■ Supplied material
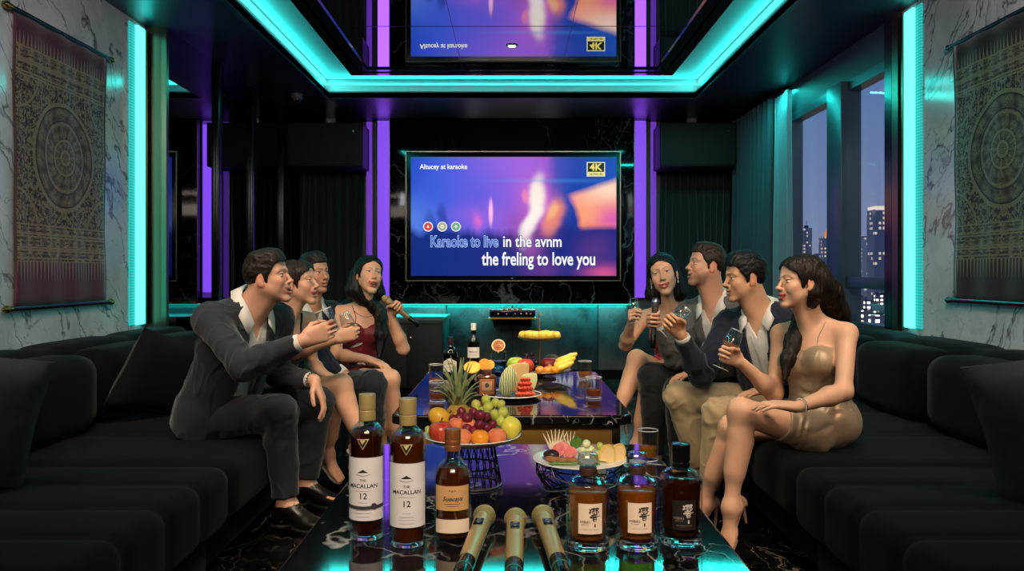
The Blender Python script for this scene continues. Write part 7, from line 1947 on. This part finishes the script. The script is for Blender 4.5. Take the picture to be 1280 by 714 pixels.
# ---- right side, from the nearest
def woman_champagne():
    hd = Head(P(1000,353,3.36), (-.985,-.17,.02), 0, .89, False, .35, .55)
    p = Person('person', 'woman in a champagne satin dress with long brown hair, nearest on the right sofa', P(1026,527,3.42), P(1014,404,3.42), (-.74,-.67,0), hd, False, pal=pal('pale', 'a83038', '241813', blush=srgb('c9806c')))
    p.set_arm('R', P(925,452,3.40), (-.1,-.2,-1)); g = p.set_hand('R', (-.90,-.05,.40), ('axis', (.08,0,1)), (56,70,45), .85)
    p.set_arm('L', P(996,509,3.10), (.55,-.2,-.7)); p.set_hand('L', (-.98,.02,.12), (0,.15,-1), (10,18,14), .2)
    p.set_leg('L', P(926,514,3.22), P(914,633,3.20), (-.40,-.35,-.85), hip=P(1016,541,3.32), flat=False); p.set_leg('R', P(914,534,3.50), P(880,628,3.60), (-.62,-.35,-.70), hip=P(1020,536,3.50), flat=False)
    p.build_body(); p.dress(C_CHAMP, .80, .46, .05); p.straps(C_CHAMP, .80, .0022)
    w = hd.w; p.long_hair(H_LB, [[(w(0,-.07,.0),.078),(P(1034,366,3.42),.062),(P(1046,392,3.46),.050),(P(1056,420,3.50),.040),(P(1064,448,3.54),.018)], [(w(-.05,-.04,-.05),.038),(P(1002,398,3.46),.034),(P(992,425,3.40),.034),(P(985,450,3.34),.028),(P(981,474,3.30),.010)]], 5., .013, .004, -.12, .060)
    earring(p, -1, M_PEARL) if False else None; earring(p, 1, M_PEARL); bracelet(p, 'L', M_PEARL, .0032, 20, .022); bracelet(p, 'L', M_JEWEL, .0012, 20, .030, False)
    pump(p, 'L', M_NUDE); pump(p, 'R', M_NUDE)
    c, t, d, n = frame_at(g, .008); wine_glass(c, t, d, .060, 'large wine glass of blush wine held by the woman in the champagne dress', .42, H=.175, Rb=.036); return p
def man_navy_right():
    hd = Head(P(930,347,3.86), (-.98,-.16,-.10), 4, .90, True, .35, .5)
    p = Person('person', 'man in a navy jacket and beige trousers leaning in with his arm out', P(974,500,3.98), P(950,391,3.90), (-.60,-.80,0), hd, True, pal=pal('asia', 'a8685a', '141010'))
    p.set_arm('R', P(851,418,3.82), (.1,.2,-1)); g = p.set_hand('R', (-.60,-.18,.62), ('axis', (.35,-.1,.9)), (48,62,42), .8)
    p.set_arm('L', P(968,488,3.62), (.5,-.2,-.8)); p.set_hand('L', (-.95,-.1,-.05), (0,0,-1), (12,20,14), .2)
    p.set_leg('R', P(849,496,4.02), P(877,590,4.05), (-.85,-.5,0), hip=P(960,505,4.06)); p.set_leg('L', P(898,518,3.74), P(889,612,3.76), (-.85,-.5,0), hip=P(972,512,3.86))
    p.build_body(); p.shirt(C_SH); p.jacket(C_NAVY, opening=.052, u0=.0); p.trousers(C_BEI, .10); p.shoe('R', M_SHOE, M_SOLE); p.shoe('L', M_SHOE, M_SOLE); p.short_hair(H_BK, .017, .026, seed=6)
    c, t, d, n = frame_at(g, .008); wine_glass(c, t, d, .062, 'wine glass held out by the man in the navy jacket', .3); return p
def man_grey():
    hd = Head(P(882,332,4.32), (-.98,-.16,.12), 0, .90, True, .75, .5)
    p = Person('person', 'bearded man in a grey jacket and black trousers holding a microphone', P(918,478,4.45), P(893,378,4.38), (-.62,-.78,0), hd, True, pal=pal('fair', 'a8655a', '2a1d16', stubble=.62))
    p.set_arm('R', P(822,403,4.22), (.2,.1,-1)); g = p.set_hand('R', (-.55,-.60,.12), ('axis', (-.08,-.05,1)), (50,66,42), .8)
    p.set_arm('L', P(879,466,4.12), (.6,-.2,-.7)); p.set_hand('L', (-.95,-.25,-.06), (0,0,-1), (10,18,14), .2)
    p.set_leg('R', P(815,471,4.40), P(818,572,4.42), (-.8,-.6,0)); p.set_leg('L', P(848,490,4.14), P(852,590,4.14), (-.85,-.5,0))
    p.build_body(); p.shirt(C_SH); p.jacket(C_GREY, opening=.050); p.trousers(C_BLK, .05); p.shoe('R', M_SHOE, M_SOLE); p.shoe('L', M_SHOE, M_SOLE); p.short_hair(H_BR, .011, .018, seed=8, front=-.004)
    c, t, d, n = frame_at(g, .0165); held_mic(c, t, .10, 'dark microphone with a silver grille held by the bearded man', mat('mic_dark', srgb('2c2628'), .3), mat('mic_silver', srgb('8d8a90'), .3, metal=.9), M_BLK); return p
def woman_red():
    hd = Head(P(829,343,4.72), (-.28,-.95,.04), -13, 1.0, False, .55, .45)
    p = Person('person', 'woman in a red dress with crossed legs, farthest on the right sofa', P(848,466,4.86), P(836,385,4.80), (-.36,-.93,0), hd, False, pal=pal('pale', 'b03038', '1d1412'))
    p.set_arm('R', P(789,403,4.52), (-.5,.1,-1)); g = p.set_hand('R', (-.20,-.80,.55), ('axis', (.05,.4,.9)), (54,68,44), .85)
    p.set_arm('L', P(838,452,4.64), (.6,.1,-.7)); p.set_hand('L', (-.8,-.4,-.1), (0,0,-1), (12,18,14), .2)
    p.set_leg('R', P(796,449,4.54), P(772,520,4.46), (-.5,-.6,-.6), flat=False); p.set_leg('L', P(812,476,4.50), P(796,556,4.52), (-.5,-.6,-.55), flat=False)
    p.build_body(); p.dress(C_RED, .79, .52, .07); p.straps(C_RED, .79, .006)
    w = hd.w; p.long_hair(H_BK, [[(w(.055,-.06,0),.048),(w(.085,-.06,-.10),.050),(P(863,386,4.88),.045),(P(866,412,4.92),.02)], [(w(-.05,-.07,0),.048),(w(-.06,-.08,-.12),.045),(P(818,388,4.92),.03)]], 7., .012, 0, -.10, .058)
    earring(p, 1, M_PEARL); earring(p, -1, M_PEARL); pump(p, 'R', M_NUDE); pump(p, 'L', M_NUDE)
    c, t, d, n = frame_at(g, .008); wine_glass(c, t, d, .064, 'small wine glass held up by the woman in the red dress', .2); return p
CAST = [man_charcoal, woman_black, man_navy_left, woman_burgundy, woman_champagne, man_navy_right, man_grey, woman_red]
for fn in CAST: fn()
# ------------------------------------------------------------------ light, sky, camera
def area(name, loc, target, sx, sy, power, color, spread=180):
    l = bpy.data.lights.new(name, 'AREA'); l.shape = 'RECTANGLE'; l.size = sx; l.size_y = sy; l.energy = power; l.color = color; l.spread = math.radians(spread)
    o = bpy.data.objects.new(name, l); link(o); o.location = loc
    o.rotation_euler = (Vector(target)-Vector(loc)).to_track_quat('-Z', 'Y').to_euler(); return o
def spot(name, loc, target, power, color, ang=70, blend=.6, size=.05):
    l = bpy.data.lights.new(name, 'SPOT'); l.energy = power; l.color = color; l.spot_size = math.radians(ang); l.spot_blend = blend; l.shadow_soft_size = size
    o = bpy.data.objects.new(name, l); link(o); o.location = loc
    o.rotation_euler = (Vector(target)-Vector(loc)).to_track_quat('-Z', 'Y').to_euler(); return o
WARM = srgb('ffdcb4'); TL = (.02,.80,.72); PL = (.28,.08,1.)
# cove
area('cove_light', (-RX+.03,(RY0+RY1)/2,ZC+.155), (0,(RY0+RY1)/2,ZC+.30), RY1-RY0-.1, .05, 15, TL)
area('cove_light', (RX-.03,(RY0+RY1)/2,ZC+.155), (0,(RY0+RY1)/2,ZC+.30), RY1-RY0-.1, .05, 15, TL)
area('cove_light', (0,RY1-.03,ZC+.155), (0,RY1-1.5,ZC+.30), 2*RX-.1, .05, 9, TL)
area('cove_light', (0,RY0+.03,ZC+.155), (0,RY0+1.5,ZC+.30), 2*RX-.1, .05, 6, TL)
# wall strips
for s_, y_ in ((-1,5.12), (1,4.78)):
    area('strip_light', (s_*(W-.065),y_+.12,1.80), (0,y_-.6,1.80), .1, 1.9, 3, TL)
# under the tv wall
area('plinth_light', (0,8.63,PZ0-.022), (0,8.64,0), 2.5, .05, 26, TL)
area('window_light', (W-.12,7.0,ZC-.05), (W-.02,7.0,0), .05, 3.1, 42, TL)
for x, e in ((-1.38,1.7), (1.38,1.5)): area('column_light', (x,8.585,1.85), (x*.96,7,1.85), .12, 1.8, e, PL)
# downlights and soft light of the room, with the added fills
spot('downlight_or_fill', (0,6.16,ZM-.012), (0,6.16,0), 14, WARM, 80)
for x, y, tx, ty, e in ((-1.95,1.6,-1.1,3.6,180), (1.95,1.6,1.1,3.6,180), (-.7,2.3,-1.0,4.4,165), (.7,2.3,1.0,4.4,165)):
    spot('downlight_or_fill', (x,y,ZC-.02 if abs(x) > 1.7 else ZM-.02), (tx,ty,.9), e, WARM, 75, .8, .16)
for x, y, e in ((0,.9,210), (0,3.0,230)): spot('downlight_or_fill', (x,y,ZM-.02), (x,y+.55,.6), e, WARM, 56, .8, .10)
spot('downlight_or_fill', (.25,-.75,2.74), (.02,1.62,.72), 340, srgb('ffe8d0'), 36, .7, .12)  # added frontal fill to brighten the bottle labels, no downlight there
area('room_light', (0,-.9,2.6), (0,3.2,1.0), 1.6, .6, 38, srgb('ffe6cc'))
for sx in (-1,1): area('wall_fill', (sx*1.2,2.2,ZC-.02), (sx*W,4.2,1.9), .5, .5, 28, srgb('f4f0f0'))  # added to brighten the marble walls and tapestries, no fitting there

w = bpy.data.worlds.new('dusk_sky'); SC.world = w; w.use_nodes = True
nt = w.node_tree; bgd = nt.nodes['Background']; tc = nt.nodes.new('ShaderNodeTexCoord'); sp = nt.nodes.new('ShaderNodeSeparateXYZ'); rp = nt.nodes.new('ShaderNodeValToRGB')
nt.links.new(tc.outputs['Generated'], sp.inputs[0]); nt.links.new(sp.outputs[2], rp.inputs[0]); nt.links.new(rp.outputs[0], bgd.inputs[0])
cr = rp.color_ramp; cr.elements[0].position = 0.; cr.elements[0].color = (*srgb('646a80'),1); cr.elements[1].position = .5; cr.elements[1].color = (*srgb('243552'),1)
e = cr.elements.new(.06); e.color = (*srgb('5c6888'),1); e = cr.elements.new(.22); e.color = (*srgb('445d84'),1)
bgd.inputs[1].default_value = 1.8

cam = bpy.data.cameras.new('camera'); co = bpy.data.objects.new('camera', cam); link(co); SC.camera = co
co.location = (0,0,CAM_H); co.rotation_euler = (PI/2,0,0); cam.sensor_width = 36; cam.lens = F/1280*36; cam.shift_y = (342-357)/1280; cam.clip_start = .05; cam.clip_end = 2000
SC.view_settings.view_transform = 'Standard'; SC.view_settings.look = 'None'; SC.view_settings.gamma = 1; SC.view_settings.exposure = 0.; SC.view_settings.use_curve_mapping = False
cy = SC.cycles; cy.max_bounces = 12; cy.transmission_bounces = 12; cy.transparent_max_bounces = 16; cy.glossy_bounces = 6; cy.diffuse_bounces = 4
cy.sample_clamp_indirect = 4.; cy.caustics_reflective = False; cy.caustics_refractive = False; cy.use_denoising = True
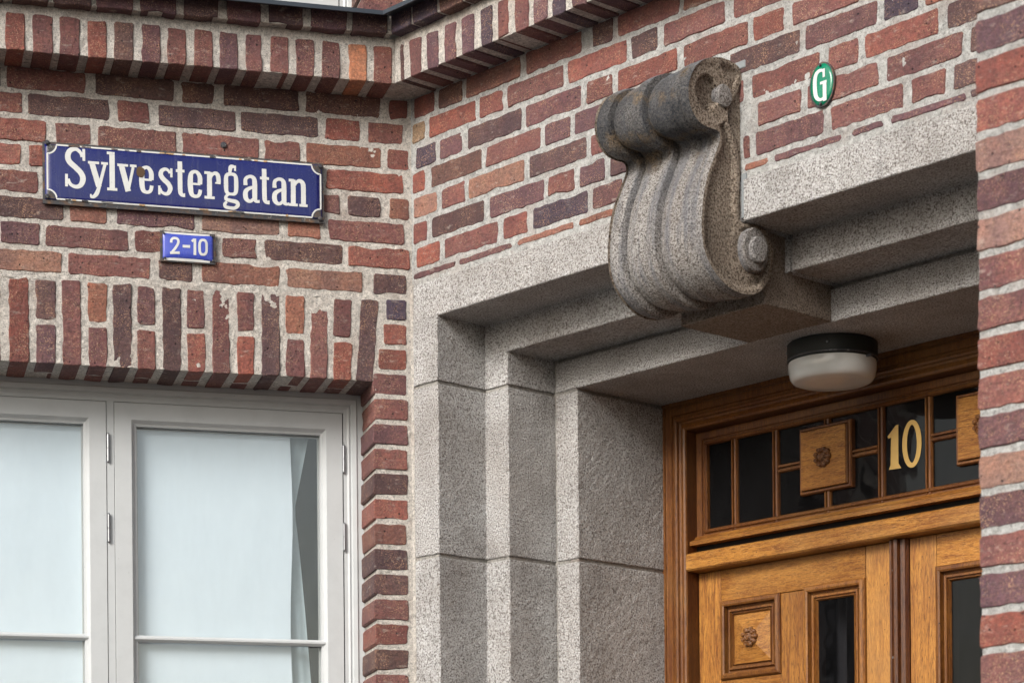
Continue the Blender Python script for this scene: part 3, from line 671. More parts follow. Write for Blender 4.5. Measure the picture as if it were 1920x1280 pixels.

■ What to do
Look through the data above. Find each line with the string "picture" and copy it.

■ Written solution
The Blender Python script for this scene continues. Write part 7, from line 1947 on. This part finishes the script. The script is for Blender 4.5. Take the picture to be 1280 by 714 pixels.
Continue the Blender Python script for this scene: part 3, from line 671. More parts follow. Write for Blender 4.5. Measure the picture as if it were 1920x1280 pixels.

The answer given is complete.